* [Records supplied]:
——————————

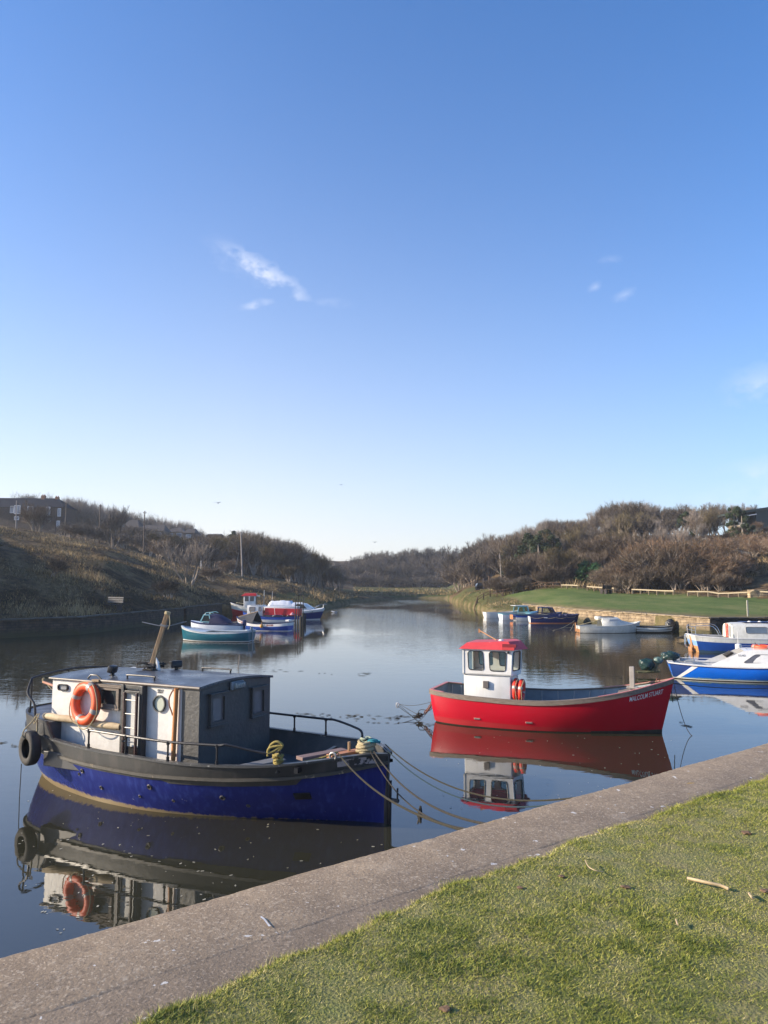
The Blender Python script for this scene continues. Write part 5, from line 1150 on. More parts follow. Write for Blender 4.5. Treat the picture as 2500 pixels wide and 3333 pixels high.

——————————

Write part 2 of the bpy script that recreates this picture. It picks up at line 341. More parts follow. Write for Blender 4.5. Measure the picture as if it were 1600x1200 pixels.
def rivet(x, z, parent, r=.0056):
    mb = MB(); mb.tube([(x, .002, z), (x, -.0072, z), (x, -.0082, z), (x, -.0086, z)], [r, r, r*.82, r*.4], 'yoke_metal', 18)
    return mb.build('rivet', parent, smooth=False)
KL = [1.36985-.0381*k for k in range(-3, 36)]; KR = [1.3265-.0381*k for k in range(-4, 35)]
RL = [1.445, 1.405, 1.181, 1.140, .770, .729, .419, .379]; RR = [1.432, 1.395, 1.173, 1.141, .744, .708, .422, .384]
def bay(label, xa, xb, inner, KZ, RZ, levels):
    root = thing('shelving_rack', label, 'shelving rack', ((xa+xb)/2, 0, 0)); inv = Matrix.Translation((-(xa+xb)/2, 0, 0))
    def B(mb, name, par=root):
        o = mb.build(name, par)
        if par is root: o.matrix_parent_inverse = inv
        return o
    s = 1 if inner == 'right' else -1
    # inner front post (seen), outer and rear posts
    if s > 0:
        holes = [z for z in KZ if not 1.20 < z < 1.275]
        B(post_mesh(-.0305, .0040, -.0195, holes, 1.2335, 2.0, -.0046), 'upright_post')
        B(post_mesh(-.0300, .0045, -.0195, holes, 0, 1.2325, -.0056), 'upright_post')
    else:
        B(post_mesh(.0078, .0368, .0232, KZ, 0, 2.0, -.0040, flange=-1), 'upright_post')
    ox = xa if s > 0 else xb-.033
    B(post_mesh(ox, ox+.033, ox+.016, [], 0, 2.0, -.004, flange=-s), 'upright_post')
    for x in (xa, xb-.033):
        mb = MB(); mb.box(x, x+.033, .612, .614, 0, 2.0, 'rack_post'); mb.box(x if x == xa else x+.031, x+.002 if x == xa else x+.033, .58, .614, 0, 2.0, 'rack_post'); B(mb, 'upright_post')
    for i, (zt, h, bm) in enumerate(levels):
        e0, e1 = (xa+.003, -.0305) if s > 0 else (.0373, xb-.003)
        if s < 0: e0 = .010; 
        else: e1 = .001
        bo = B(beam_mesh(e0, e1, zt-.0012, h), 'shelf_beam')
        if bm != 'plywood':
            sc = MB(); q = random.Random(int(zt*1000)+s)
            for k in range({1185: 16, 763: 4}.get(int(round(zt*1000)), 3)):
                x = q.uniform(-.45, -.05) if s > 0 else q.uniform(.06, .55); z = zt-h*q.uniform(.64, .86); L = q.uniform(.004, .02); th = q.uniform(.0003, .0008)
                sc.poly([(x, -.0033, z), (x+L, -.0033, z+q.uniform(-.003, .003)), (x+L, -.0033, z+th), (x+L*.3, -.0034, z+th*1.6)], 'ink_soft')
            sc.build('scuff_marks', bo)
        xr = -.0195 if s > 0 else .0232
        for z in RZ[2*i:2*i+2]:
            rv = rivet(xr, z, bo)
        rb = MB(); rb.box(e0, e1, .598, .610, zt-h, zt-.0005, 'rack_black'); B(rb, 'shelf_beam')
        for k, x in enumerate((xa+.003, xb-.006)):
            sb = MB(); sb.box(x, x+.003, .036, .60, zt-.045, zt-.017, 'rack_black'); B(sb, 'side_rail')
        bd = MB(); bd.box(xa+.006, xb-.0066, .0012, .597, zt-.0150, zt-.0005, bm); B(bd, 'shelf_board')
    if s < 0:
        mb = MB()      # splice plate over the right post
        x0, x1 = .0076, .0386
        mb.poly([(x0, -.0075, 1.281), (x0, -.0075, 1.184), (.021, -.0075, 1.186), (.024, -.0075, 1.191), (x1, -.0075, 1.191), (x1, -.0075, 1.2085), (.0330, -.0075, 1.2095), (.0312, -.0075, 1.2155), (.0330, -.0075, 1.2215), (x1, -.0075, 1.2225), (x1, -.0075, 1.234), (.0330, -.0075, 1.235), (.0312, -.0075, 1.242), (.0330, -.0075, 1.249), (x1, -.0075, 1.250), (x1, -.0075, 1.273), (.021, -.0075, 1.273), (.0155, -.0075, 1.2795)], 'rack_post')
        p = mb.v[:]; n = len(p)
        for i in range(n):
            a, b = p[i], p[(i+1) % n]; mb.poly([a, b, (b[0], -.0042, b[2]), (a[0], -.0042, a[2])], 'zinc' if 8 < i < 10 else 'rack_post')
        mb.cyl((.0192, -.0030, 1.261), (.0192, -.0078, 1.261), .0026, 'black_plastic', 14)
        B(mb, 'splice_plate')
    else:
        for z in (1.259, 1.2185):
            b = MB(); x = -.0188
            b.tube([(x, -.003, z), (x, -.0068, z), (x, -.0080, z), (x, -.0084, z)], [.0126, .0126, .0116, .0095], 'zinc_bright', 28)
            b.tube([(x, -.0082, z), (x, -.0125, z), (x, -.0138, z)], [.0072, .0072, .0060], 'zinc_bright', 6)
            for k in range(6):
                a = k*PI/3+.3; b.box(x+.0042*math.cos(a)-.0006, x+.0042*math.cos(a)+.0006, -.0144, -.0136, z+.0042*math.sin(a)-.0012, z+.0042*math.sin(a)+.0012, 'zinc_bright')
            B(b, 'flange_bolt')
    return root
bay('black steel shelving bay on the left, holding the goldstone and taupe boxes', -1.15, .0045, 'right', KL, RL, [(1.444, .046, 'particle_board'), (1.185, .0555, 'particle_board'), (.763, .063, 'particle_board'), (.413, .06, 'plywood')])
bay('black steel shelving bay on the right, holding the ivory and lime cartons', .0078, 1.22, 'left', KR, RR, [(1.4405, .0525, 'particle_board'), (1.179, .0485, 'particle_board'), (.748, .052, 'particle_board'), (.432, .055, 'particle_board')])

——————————

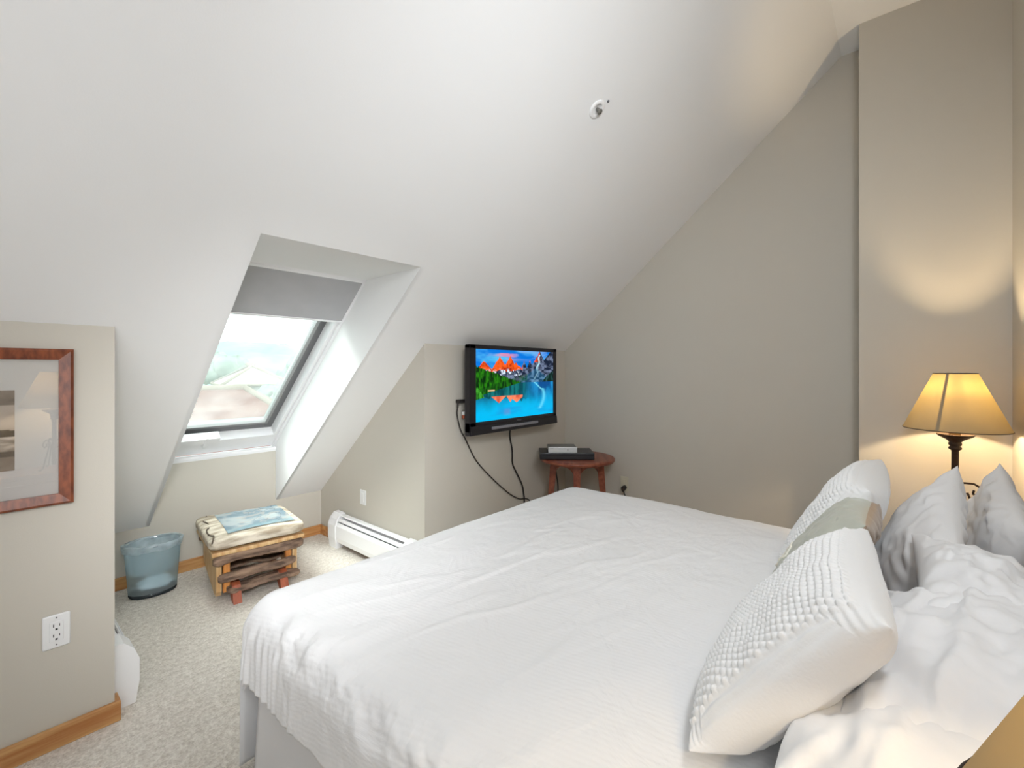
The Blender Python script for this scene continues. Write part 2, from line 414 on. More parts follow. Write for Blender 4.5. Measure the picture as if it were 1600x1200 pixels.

——————————

* [Directions]:
Pull out each line holding the string "parts".

* [Exercise solution]:
The Blender Python script for this scene continues. Write part 5, from line 1150 on. More parts follow. Write for Blender 4.5. Treat the picture as 2500 pixels wide and 3333 pixels high.
Write part 2 of the bpy script that recreates this picture. It picks up at line 341. More parts follow. Write for Blender 4.5. Measure the picture as if it were 1600x1200 pixels.
The Blender Python script for this scene continues. Write part 2, from line 414 on. More parts follow. Write for Blender 4.5. Measure the picture as if it were 1600x1200 pixels.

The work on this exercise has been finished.